VICARIO 6,5 Nonostante le percentuali bulgare di possesso palla e dominio territoriale del Manchester United, non viene esposto a particolari pericoli grazie a una difesa attenta e ben mentalizzata sull’obiettivo. In ogni caso, si fa trovare pronto nel momento del bisogno, in particolar modo sull’incornata di Shaw, con l’unico grosso neo dell’errore su Hojlund, ben tamponato da Van de Ven.

RICHARLISON 6 In fase offensiva, essendo anche dirottato in un ruolo a lui non certo congeniale come la fascia sinistra, è praticamente inesistente, ma merita un applauso per la tigna che ci mette in copertura. Quasi non sembra vero, infatti, di vedere un giocatore storicamente supponente e fumoso come lui mettersi a lottare e rincorrere gli avversari con un tale livello di applicazione.

MANCHESTER UNITED

IL MIGLIORE: DIALLO 6
Pur non ricevendo sufficiente supporto da Mazraoui, riesce ugualmente a rendersi pericoloso nel primo tempo, creando più grattacapi al Tottenham da solo rispetto a tutti gli altri suoi compagni messi insieme. Alla distanza però Udogie riesce a prendergli le misure, facendolo uscire dal match.

GARNACHO 6 Non è di certo il calciatore più lucido a disposizione di Amorim, che escludendolo dall’11 titolare tuttavia commette un grave errore. Nonostante Garnacho finisca spesso per impappinarsi sbagliando qualche scelta di troppo, per intraprendenza e gamba rimane irrinunciabile in una squadra asfittica come il Manchester United, che beneficia indubbiamente del suo tardivo ingresso a 20′ dalla fine.

BRUNO FERNANDES 5 Trascinatore assoluto di questo gruppo sgangherato, arrivato alla finalissima anche e soprattutto grazie ai suoi 7 gol (e 4 assist) in quest’Europa League. Eppure, dopo un torneo giocato interamente nel suo ruolo naturale a ridosso del centravanti, viene spostato in mediana proprio nell’unica serata in cui non era ammesso fare esperimenti. Il risultato? Una partita totalmente priva di guizzi, con qualche errore grave che non ti aspetteresti mai da uno come lui.

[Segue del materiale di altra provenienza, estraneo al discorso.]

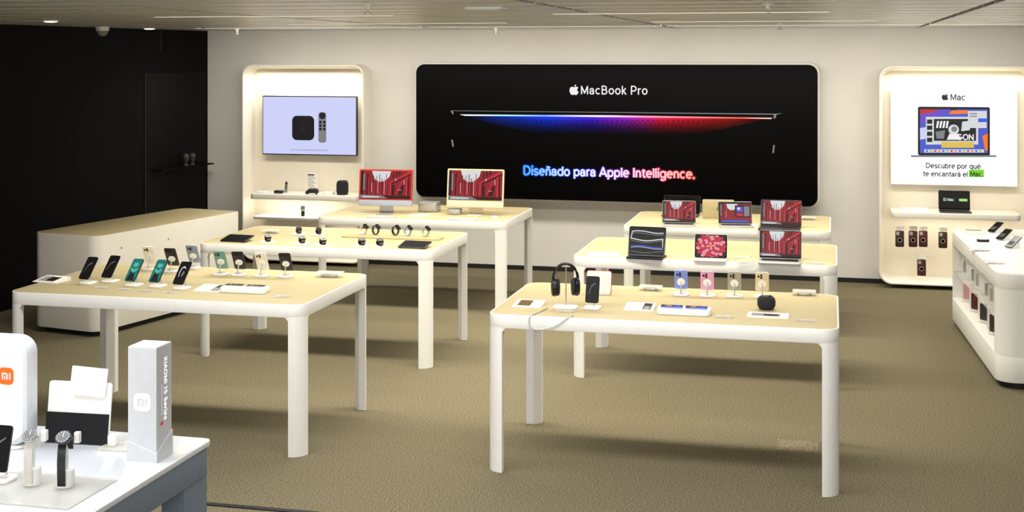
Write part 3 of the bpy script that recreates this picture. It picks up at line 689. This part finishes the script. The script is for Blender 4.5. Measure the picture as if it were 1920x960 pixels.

SHAW 5 Già da qualche annetto sembra ormai decisamente fuori luogo in contese di un certo livello, tant’è che negli ultimi 2 campionati ha accumulato appena 16 presenze da titolare. Oltretutto, non gli si fa certo un favore a schierarlo da braccetto sinistro, ruolo che del resto non gli è mai appartenuto, e probabilmente mai gli apparterrà. Sfortunato e colpevole al tempo stesso in occasione del gol di Johnson.

MOUNT 4,5 A 4 anni di distanza da quel 2021 in cui in tanti si erano convinti di aver trovato il nuovo Lampard, diventa lecito chiedersi che fine abbia fatto quel giocatore. L’amara realtà è che gli infortuni, e un vero e proprio tritacarne calcistico qual è lo United, lo hanno completamente fagocitato. Non è neanche corretto definirlo l’assente ingiustificato della finale, visto che il buon senso avrebbe imposto di non farlo proprio scendere in campo.